OPINION,
Murdock :The Commissioner determined for the calendar year 1936 a deficiency of $3,396.98 in income tax and a deficiency of $85.85 in excess profits tax. The only issue for decision by the Board is whether the Commissioner erred in failing to allow the petitioner a credit of $12,000 under section 28 (c) (2) of the Revenue Act of 1936 for a like amount paid during the taxable year pursuant to a contract. The facts are found as stipulated by the parties.
The petitioner on December 31, 1931, entered into a parol agreement with an individual whereby it agreed to purchase a piece of improved real estate from the individual for $135,371.61. The agreement was reduced to writing and was executed on July 16,1935. The written agreement referred to the oral agreement, which had provided that the payment of the purchase price was to be made out of profits which should thereafter be earned by the purchaser during a period of ten years from December 31, 1931, or such further time as might be reasonably necessary for such purpose. It further recited that the petitioner had paid $64,919.27 on account of the purchase price and still owed at the time of the written agreement $70,452.34. The written agreement contained the following provision:
The Purchaser agrees to pay the unpaid balance of purchase price, to-wit, the sum of $70,452.34 out of profits of the Purchaser’s business on or before December 31, 1941 or such further time as may be reasonably necessary, con*901sidering the Purchaser’s business, to effect the purpose of this agreement not exceeding five (5) years from said December 31st, 1941, together with interest on all unpaid balances of principal at the rate of seven per cent (7%) per annum from date hereof until the entire balance of said purchase price with interest thereon shall be fully paid.

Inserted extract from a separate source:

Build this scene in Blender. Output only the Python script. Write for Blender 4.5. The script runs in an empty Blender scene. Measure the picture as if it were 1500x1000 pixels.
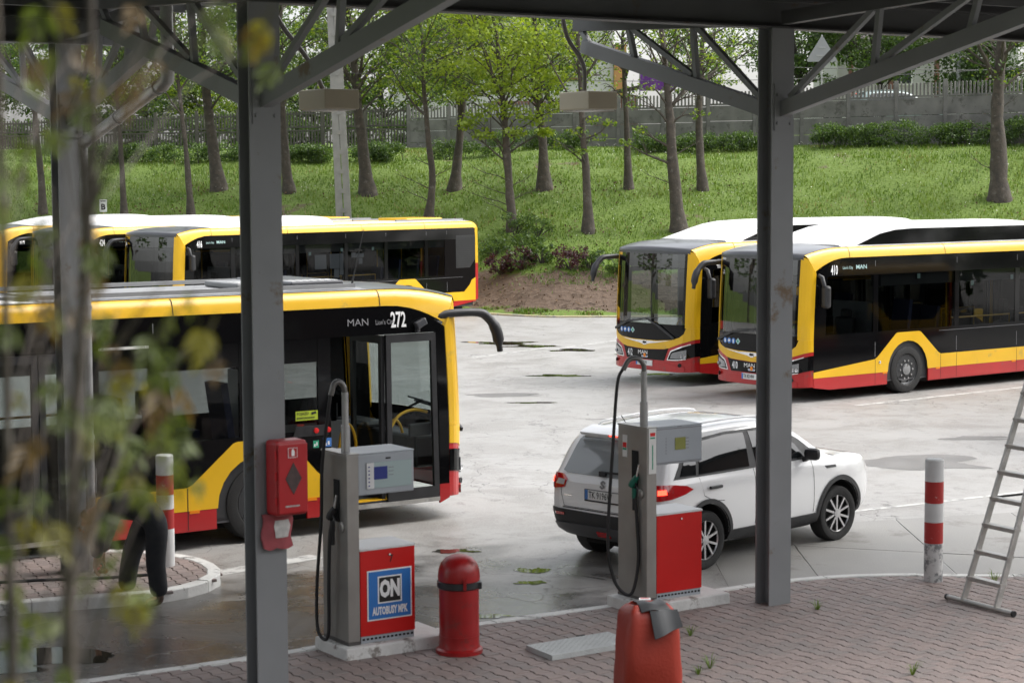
import bpy, bmesh, math, random
import numpy as np
from mathutils import Vector, Matrix, noise
from mathutils.bvhtree import BVHTree
R = math.radians
SC = bpy.context.scene
COL = SC.collection
random.seed(7)
rng = np.random.default_rng(11)

# ---------------------------------------------------------------- camera, sky, sun, exposure
cam_data = bpy.data.cameras.new('camera')
cam = bpy.data.objects.new('camera', cam_data)
COL.objects.link(cam)
cam.location = (0, 0, 4.403)
cam.rotation_euler = (R(90 - 4.709), R(0.265), 0)
cam_data.sensor_width = 36
cam_data.lens = 70.0
cam_data.clip_start = 0.1
cam_data.clip_end = 2000
cam_data.dof.use_dof = True
cam_data.dof.focus_distance = 38
cam_data.dof.aperture_fstop = 4.0
SC.camera = cam

world = bpy.data.worlds.new('World')
SC.world = world
world.use_nodes = True
wn = world.node_tree.nodes
wl = world.node_tree.links
wn.clear()
sky = wn.new('ShaderNodeTexSky')
sky.sky_type = 'NISHITA'
sky.sun_disc = False
sky.sun_elevation = R(50)
sky.sun_rotation = R(75)
sky.air_density = 1.0
sky.dust_density = 4.0
hsv = wn.new('ShaderNodeHueSaturation')          # an overcast sky keeps little of the blue
hsv.inputs['Saturation'].default_value = 0.22
tc = wn.new('ShaderNodeTexCoord')
cl = wn.new('ShaderNodeTexNoise')
cl.inputs['Scale'].default_value = 3.2
cl.inputs['Detail'].default_value = 7
cmap = wn.new('ShaderNodeMapRange')
cmap.inputs['From Min'].default_value = 0.3
cmap.inputs['From Max'].default_value = 0.7
cmap.inputs['To Min'].default_value = 0.8
cmap.inputs['To Max'].default_value = 1.35
cmix = wn.new('ShaderNodeMix')
cmix.data_type = 'RGBA'
cmix.blend_type = 'MULTIPLY'
cmix.inputs['Factor'].default_value = 1
bg = wn.new('ShaderNodeBackground')
bg.inputs['Strength'].default_value = 0.15
wo = wn.new('ShaderNodeOutputWorld')
wl.new(sky.outputs[0], hsv.inputs['Color'])
wl.new(tc.outputs['Generated'], cl.inputs['Vector'])
wl.new(cl.outputs[0], cmap.inputs['Value'])
wl.new(hsv.outputs[0], cmix.inputs[6])
wl.new(cmap.outputs[0], cmix.inputs[7])
wl.new(cmix.outputs[2], bg.inputs[0])
wl.new(bg.outputs[0], wo.inputs[0])

sun_data = bpy.data.lights.new('sun', 'SUN')
sun_data.energy = 0.9
sun_data.angle = R(50)
sun_data.color = (1.0, 0.96, 0.9)
sun = bpy.data.objects.new('sun', sun_data)
COL.objects.link(sun)
sun.rotation_euler = (R(40), 0, R(105))          # from the right, a little beyond the camera

SC.view_settings.view_transform = 'Standard'
SC.view_settings.look = 'None'
SC.view_settings.gamma = 1
SC.view_settings.use_curve_mapping = False
SC.view_settings.exposure = 1.22

# ---------------------------------------------------------------- helpers
def tag(o, label=None, cat=None, group=None, kind=None):
    if label: o['label'] = label
    if cat: o['category'] = cat
    if group: o['group'] = group
    if kind: o['kind'] = kind
    return o

def thing(name, label, cat, loc=(0, 0, 0), rz=0.0, group=None):
    o = bpy.data.objects.new(name, None)
    COL.objects.link(o)
    o.empty_display_size = 0.3
    o.location = loc
    o.rotation_euler = (0, 0, rz)
    return tag(o, label, cat, group)

def copy_tree(o, parent=None):
    c = o.copy()
    COL.objects.link(c)
    if parent is not None:
        c.parent = parent
    for ch in o.children:
        copy_tree(ch, c)
    return c

def V(*a): return Vector(a)

class MB:
    def __init__(s): s.v = []; s.f = []; s.m = []
    def add(s, vs, fs, mi=0):
        b = len(s.v)
        s.v.extend([tuple(q) for q in vs])
        s.f.extend([[i + b for i in f] for f in fs])
        s.m.extend([mi] * len(fs))
    def box(s, c, size, rot=None, mi=0):
        x, y, z = size[0] / 2, size[1] / 2, size[2] / 2
        pts = [Vector(p) for p in ((-x,-y,-z),(x,-y,-z),(x,y,-z),(-x,y,-z),(-x,-y,z),(x,-y,z),(x,y,z),(-x,y,z))]
        if rot is not None: pts = [rot @ p for p in pts]
        c = Vector(c)
        s.add([p + c for p in pts], [(0,3,2,1),(4,5,6,7),(0,1,5,4),(1,2,6,5),(2,3,7,6),(3,0,4,7)], mi)
    def beam(s, p0, p1, w, h, up=(0, 0, 1), mi=0):
        p0, p1 = Vector(p0), Vector(p1)
        d = (p1 - p0).normalized()
        sd = d.cross(Vector(up))
        if sd.length < 1e-4: sd = d.cross(Vector((1, 0, 0)))
        sd.normalize()
        u = sd.cross(d)
        a, b = sd * w / 2, u * h / 2
        s.add([p0-a-b, p0+a-b, p0+a+b, p0-a+b, p1-a-b, p1+a-b, p1+a+b, p1-a+b],
              [(0,1,2,3),(7,6,5,4),(0,4,5,1),(1,5,6,2),(2,6,7,3),(3,7,4,0)], mi)
    def tube(s, pts, r, n=8, mi=0, caps=True):
        pts = [Vector(p) for p in pts]
        rs = r if isinstance(r, (list, tuple)) else [r] * len(pts)
        rings = []
        prev = None
        for i, p in enumerate(pts):
            d = (pts[min(i+1, len(pts)-1)] - pts[max(i-1, 0)]).normalized()
            if prev is None:
                a = d.cross(Vector((0, 0, 1)))
                if a.length < 1e-3: a = d.cross(Vector((1, 0, 0)))
            else:
                a = prev - d * prev.dot(d)
            a.normalize(); prev = a
            b = d.cross(a)
            rings.append([p + (a*math.cos(2*math.pi*k/n) + b*math.sin(2*math.pi*k/n)) * rs[i] for k in range(n)])
        vs = [q for g in rings for q in g]
        fs = []
        for i in range(len(rings) - 1):
            for k in range(n):
                k2 = (k + 1) % n
                fs.append((i*n+k, i*n+k2, (i+1)*n+k2, (i+1)*n+k))
        if caps:
            fs.append(tuple(range(n))[::-1]); fs.append(tuple((len(rings)-1)*n + k for k in range(n)))
        s.add(vs, fs, mi)
    def lathe(s, prof, n=24, M=None, mi=0, caps=True):
        # prof: (r, h) pairs turned round the z axis
        vs = []
        for r, h in prof:
            for k in range(n):
                a = 2 * math.pi * k / n
                q = Vector((r*math.cos(a), r*math.sin(a), h))
                vs.append(M @ q if M is not None else q)
        fs = []
        for i in range(len(prof) - 1):
            for k in range(n):
                k2 = (k + 1) % n
                fs.append((i*n+k, i*n+k2, (i+1)*n+k2, (i+1)*n+k))
        if caps and prof[0][0] > 1e-4: fs.append(tuple(range(n))[::-1])
        if caps and prof[-1][0] > 1e-4: fs.append(tuple((len(prof)-1)*n + k for k in range(n)))
        s.add(vs, fs, mi)
    def prism(s, poly, z0, z1, fn=None, mi=0):
        fn = fn or (lambda x, y, z: (x, y, z))
        n = len(poly)
        s.add([fn(x, y, z0) for x, y in poly] + [fn(x, y, z1) for x, y in poly],
              [tuple(range(n))[::-1], tuple(range(n, 2*n))] + [(k, (k+1) % n, n+(k+1) % n, n+k) for k in range(n)], mi)
    def grid(s, rows, mi=0, wrap=False):
        n = len(rows[0])
        fs = []
        for i in range(len(rows) - 1):
            for k in range(n if wrap else n - 1):
                k2 = (k + 1) % n
                fs.append((i*n+k, i*n+k2, (i+1)*n+k2, (i+1)*n+k))
        s.add([q for r in rows for q in r], fs, mi)
    def sheet(s, poly, fn, cu=(), cv=(), off=0.0, thick=0.02, mi=0):
        # a flat outline (u, v), cut at the given u and v and bent onto the surface fn(u, v, offset)
        bm = bmesh.new()
        bm.faces.new([bm.verts.new((u, v, 0)) for u, v in poly])
        for axis, cuts in ((0, cu), (1, cv)):
            for c in cuts:
                co = [0, 0, 0]; no = [0, 0, 0]
                co[axis] = c; no[axis] = 1
                bmesh.ops.bisect_plane(bm, geom=bm.verts[:] + bm.edges[:] + bm.faces[:], plane_co=co, plane_no=no, dist=1e-5)
        bm.verts.index_update()
        vs = [fn(q.co.x, q.co.y, off) for q in bm.verts]
        fs = [[q.index for q in f.verts] for f in bm.faces]
        if thick:
            n = len(vs)
            vs += [fn(q.co.x, q.co.y, off - thick) for q in bm.verts]
            for e in bm.edges:
                if len(e.link_faces) == 1:
                    a, b = e.verts[0].index, e.verts[1].index
                    fs.append([a, b, b + n, a + n])
        bm.free()
        s.add(vs, fs, mi)
    def text(s, body, size, fn, sx=1.0, bold=0.0, depth=0.004, mi=0, align='CENTER'):
        # lettering in the plane (u to the right, v up), laid on fn(u, v, offset)
        cu = bpy.data.curves.new('lettering', 'FONT')
        cu.body = body; cu.size = size; cu.offset = bold; cu.align_x = align; cu.align_y = 'CENTER'
        cu.resolution_u = 2
        ob = bpy.data.objects.new('lettering', cu)
        COL.objects.link(ob)
        dg = bpy.context.evaluated_depsgraph_get()
        me = bpy.data.meshes.new_from_object(ob.evaluated_get(dg))
        vs = [fn(q.co.x * sx, q.co.y, depth) for q in me.vertices]
        fs = [list(p.vertices) for p in me.polygons]
        bpy.data.objects.remove(ob); bpy.data.meshes.remove(me); bpy.data.curves.remove(cu)
        s.add(vs, fs, mi)
    def mesh(s, name, mats, smooth=None):
        me = bpy.data.meshes.new(name)
        me.from_pydata(s.v, [], s.f)
        for m in (mats if isinstance(mats, (list, tuple)) else [mats]): me.materials.append(m)
        if any(s.m): me.polygons.foreach_set('material_index', s.m)
        if smooth is not None:
            me.polygons.foreach_set('use_smooth', [True] * len(me.polygons))
            me.set_sharp_from_angle(angle=R(smooth))
        me.update()
        return me
    def build(s, name, mats, parent=None, smooth=None, bevel=0.0, loc=None):
        o = bpy.data.objects.new(name, s.mesh(name, mats, smooth))
        COL.objects.link(o)
        if parent is not None: o.parent = parent
        if loc is not None: o.location = loc
        if bevel:
            b = o.modifiers.new('edge', 'BEVEL')
            b.width = bevel; b.segments = 2; b.limit_method = 'ANGLE'; b.angle_limit = R(40)
        return o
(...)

The purchaser was to have use and possession of the premises until default and was to pay all taxes. The seller was to give a deed for the property when the purchase price had been fully paid.
The petitioner paid $12,000 on the purchase price of the property during 1936. The seller was indebted throughout the year 1936 on a mortgage covering the property and the payment of $12,000 was in fact paid directly by the petitioner to the mortgagee and applied in reduction of the mortgage. The same procedure had been followed in prior years.
The petitioner on its return for 1936 claimed a credit of $12,000, representing the payment on the purchase price. The Commissioner disallowed the credit claimed.
Section 26 of the Revenue Act of 1936 is entitled “Credits of Corporations.” Paragraph (c) thereof is entitled “Contracts Restricting Payment of Dividends”, and subparagraph (2) is as follows:
Disposition op profits of taxable year. — An amount equal to the portion of the earnings and profits of the taxable year which is required (by a provision of a written contract executed by the corporation prior to May 1, 1936, which provision expressly deals with the disposition of earnings and profits of the taxable year) to be paid within the taxable year in discharge of a debt, or to be irrevocably set aside within the taxable year for the discharge of a debt; to the extent that such amount has been so paid or set aside. For the purposes of this paragraph, a requirement to pay or set aside an amount equal to a percentage of earnings and profits shall be considered a requirement to pay or set aside such percentage of earnings and profits. As used in this paragraph, the word “debt” does not include a debt incurred after April 30, 1936.
The contract involved in this case was a written contract executed by the corporation prior to May 1, 1936. The statute allows credit only for earnings of the taxable year which are required by a provision expressly dealing with the disposition of earnings of the taxable year to be paid within the taxable year in discharge of a debt. No part of the earnings of the petitioner for the taxable year were required by any provision of the contract to be paid within the taxable year on account of the purchase price. There is in fact no provision of the contract which expressly deals with the disposition of earnings and profits of the taxable year. The contract did not require that $12,000, or any other amount of the earnings of the year 1936, should be applied in payment of the purchase price. The petitioner merely agreed to pay the unpaid balance of the purchase price out of profits of its business during a prescribed period. It could have chosen to *902make no payment whatsoever in 1936 without violating the ternas of the contract. The contract did not deal with earnings of any particular year but dealt only with earnings of a much longer period. Even though no payment had been made in 1936, the contract could have been satisfied by a payment of the unpaid purchase price in later years. An examination of the legislative history of section 26 (c) (2) is not particularly helpful. However, the legislative history fails to disclose an intention on the part of Congress to allow credit in a case such as this.
Decision will l>e entered for the respondent.